Toronto school board sets new student trip rules after Algonquin Park drowning


The Toronto District School Board (TDSB) is revealing the safety measures it’s put in place in the wake of last summer’s drowning of a 15-year-old student during an Algonquin Park field trip.


Jeremiah Perry was one of on 33 students from C.W, Jeffreys Collegiate Institute and Westview Centennial Secondary School in North York who were on a week-long canoe trip when the accident happened in early July of 2017.

The new measures include a mandatory second swim test at the site of the trip.
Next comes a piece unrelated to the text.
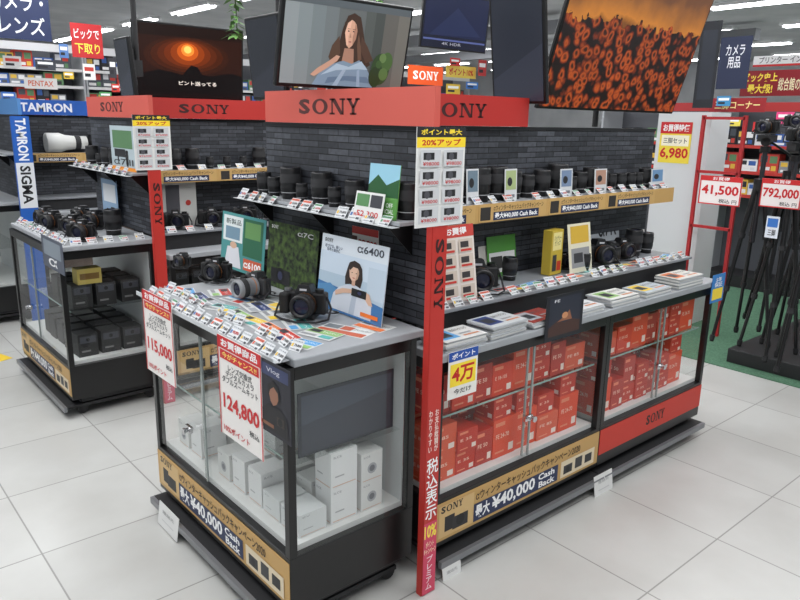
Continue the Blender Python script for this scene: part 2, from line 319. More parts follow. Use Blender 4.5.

As well, the student, his or her parents and the school principal need to be made aware of the test results, and life jackets must be worn at all times — “no exceptions,” the report states.

“It’s a great experience for your personal growth and your education and we don’t want to stop these,” board chair Robin Pilkey told CBC Toronto Wednesday.

“What’s more important is that we worked on our procedures to make sure safety was paramount,” Pilkey said. 

“It was always paramount, but this is adding a another layer to it.”

After the teen’s death, the board reported that about half the students on the trip had failed the swim test, but were allowed to go anyway.

Students from C.W. Jefferys Collegiate Institute and Westview Centennial Secondary School arrive home from Algonquin Park last July. Student Jeremiah Perry drowned during the trip. Reports on the tragedy were presented to TDSB trustees yesterday afternoon. (Tony Smyth/CBC)

Although Wednesday’s report refers to Perry’s death on its opening page, it doesn’t look into the causes of the tragedy.

And Pilkey said she couldn’t discuss those questions, citing an ongoing police investigation.

The report was written by Manon Gardner, the board’s executive superintendent​. She explained why a second test is so important:

“It’s different to do a swim test in a pool than it is in open water, in a river, cold water,” she said.

If a student fails the second on-site test, he or she will be given supervised alternative “meaningful” activities for the duration of the excursion, she said.

Manon Gardner, the TDSB’s executive superintendent, says it’s important for students to pass a swim test at the site of the field trip, not just in a controlled environment like a swimming pool. (Oliver Walters/CBC News)The report’s protocols have been in place since September of last year, Gardner said, but won’t get the board’s official stamp of approval until September 2018, when they go before the TDSB’s governance committee.